Lembro como se fosse hoje eu escrevendo e pedindo a Deus que ele não morresse. Naquele momento, viveria a maior desestrutura da minha vida se ele fosse embora. Eu já tinha quebrado o pescoço e sempre foi mais difícil pra mim enxergar a dor nos olhos do meu pai por eu usar uma cadeira de rodas do que encarar a vida repaginada por uma tetraplegia.

Nessa época, eu desconhecia o lado guerreiro e imbatível que ele exercitou durante cada dia dos dez anos de sobrevida.

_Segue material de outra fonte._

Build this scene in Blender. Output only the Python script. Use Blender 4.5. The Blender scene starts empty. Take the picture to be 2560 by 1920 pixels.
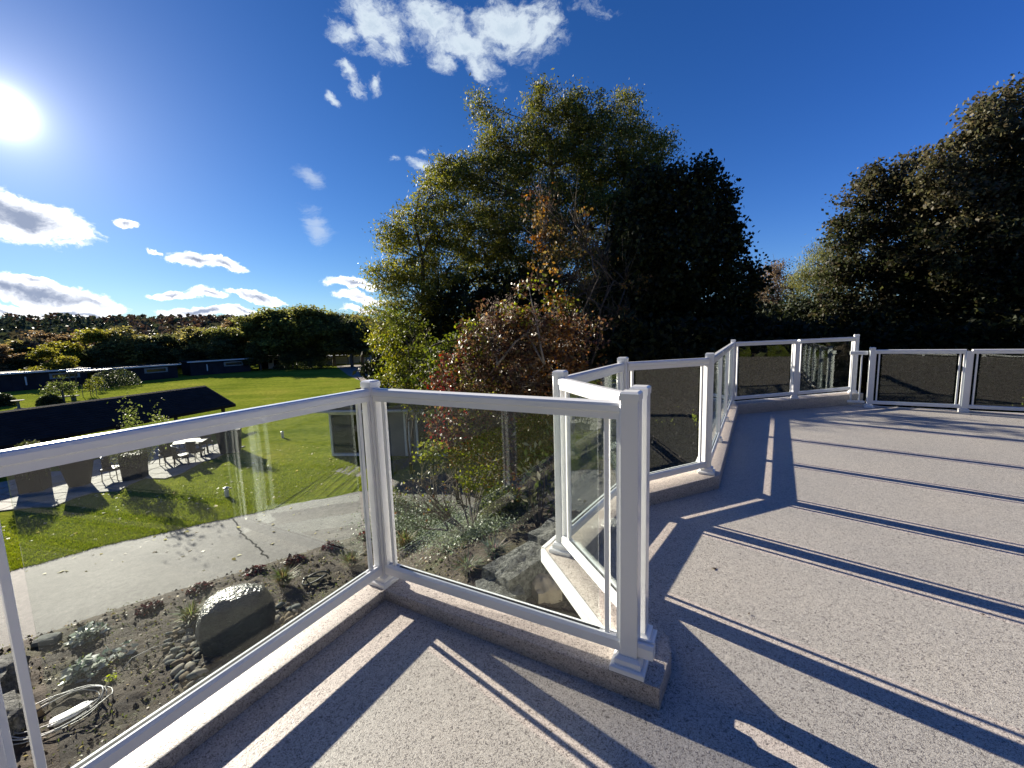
import bpy, bmesh, math, random
import numpy as np
from mathutils import Vector, Matrix, noise
random.seed(7)
SC = bpy.context.scene
COL = SC.collection
V = Vector
R = math.radians

# ------------------------------------------------------------------ camera
F, CX, CY, H = 1038.0, 1280.0, 960.0, 1.36
_dn = np.array([1547 - CX, 9380 - CY, F]); _dn /= np.linalg.norm(_dn)
_up = -_dn
_fw = np.array([0, 0, 1.]) - _up[2] * _up; _fw /= np.linalg.norm(_fw)
_rt = np.cross(_fw, _up)
if _rt[0] < 0: _rt = -_rt
RM = np.array([_rt, _fw, _up])
CAMP = np.array([0, 0, H])
def ray(px, py): return RM @ np.array([px - CX, py - CY, F])
def onz(px, py, z):
    d = ray(px, py); t = (z - H) / d[2]; p = CAMP + t * d
    return V((p[0], p[1], z))
def atd(px, py, dist):
    "point at forward (world Y) distance dist on the ray of a measured direction"
    d = ray(px, py); p = CAMP + d * (dist / d[1]); return V(p)
def proj(P):
    c = RM.T @ (np.array(P) - CAMP); return CX + F * c[0] / c[2], CY + F * c[1] / c[2]
def topz(base, py):
    lo, hi = base.z, base.z + max(1.0, base.y * 1.5)
    for _ in range(50):
        m = (lo + hi) / 2
        if proj((base.x, base.y, m))[1] > py: lo = m
        else: hi = m
    return lo

cam_d = bpy.data.cameras.new('camera'); cam = bpy.data.objects.new('camera', cam_d); COL.objects.link(cam)
M3 = Matrix((RM @ np.diag([1, -1, -1])).tolist())
cam.matrix_world = Matrix.Translation((0, 0, H)) @ M3.to_4x4()
cam_d.sensor_width = 36; cam_d.lens = 36 * F / 2560
cam_d.clip_start = 0.02; cam_d.clip_end = 3000
SC.camera = cam

# ------------------------------------------------------------------ light and exposure
SUN = V(ray(4, 278).tolist()).normalized()
SUN_EL = math.asin(SUN.z); SUN_AZ = math.atan2(SUN.x, SUN.y)
SC.view_settings.view_transform = 'Standard'
SC.view_settings.look = 'None'
SC.view_settings.gamma = 1.0
SC.view_settings.use_curve_mapping = False
SC.view_settings.exposure = 1.4
sd = bpy.data.lights.new('sun', 'SUN'); sd.energy = 5.0; sd.angle = R(0.5); sd.color = (1.0, 0.92, 0.78)
so = bpy.data.objects.new('sun', sd); COL.objects.link(so)
so.rotation_euler = SUN.to_track_quat('Z', 'Y').to_euler(); so.location = (0, 0, 30)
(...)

Um ano de hemodiálise em que se transfigurava de sofrimento, até fazer um transplante renal. Começou a tomar imunossupressor para não ter rejeição do rim, o que o debilitou demais e ainda lhe trouxe vários focos de câncer de pele e no reto. Foram inúmeras cirurgias. Até para tirar quase que toda a orelha. Sem contar as pneumonias, a diabetes que desencadeou, os níveis oscilantes de ureia e creatinina, as infecções na bexiga...

Aquele que durante anos me acompanhou me levando para esquiar, andar de moto, barco, helicóptero, jogar tênis e conhecer o mundo. Aquele que tomava café da manhã comigo e domingo pegava um de seus ônibus e me levava, junto com meu irmão, para passear. Aquele que sempre foi muito querido e admirado agora estava doente e tinha a vida roubada.

Acompanhei passo a passo cada etapa conquistada pelo meu pai dentro do quadro de falência do corpo que o acompanhou por aqueles dez anos.

Norteei meu trabalho, meus princípios, meu discernimento pelo caráter, pela doçura e pela conduta correta que ele sempre teve.

Foi nesse período que ingressei na política sempre procurando ser a antítese da política suja que adoeceu meu pai.

Como se eu pudesse apagar tudo de ruim que fizeram para ele através de uma política do bem, de uma conduta impecável capaz de extinguir o jogo podre que açoitou minha família, a cidade de Santo André e resultou no mensalão brasileiro.

Olhar

Como poderia imaginar que hoje eu seria uma deputada federal assistindo de dentro do Congresso Nacional ao retorno de vários desses personagens corruptos que destruíram vidas para poder enriquecer.

O meu pai, em seus últimos meses, se expressava com o olhar e um dedo que aprovava e desaprovava. Mas por toda a vida se emocionou só de me olhar e apesar de muito se orgulhar de mim nunca deixou de se indignar por eu ter quebrado o pescoço.

Ele caiu da cama, quebrou o fêmur e teve de ser operado. De repente, seu rim transplantado parou. Desta vez segurei na mão dele e pedi para Deus que o levasse em paz...

Ele deixou comigo tudo o que construímos de vida, sem dor e sem sofrimento: só saudade.

Tudo de bom que fiz e quero continuar fazendo às pessoas dedico ao meu pai, que me ensinou a ser assim.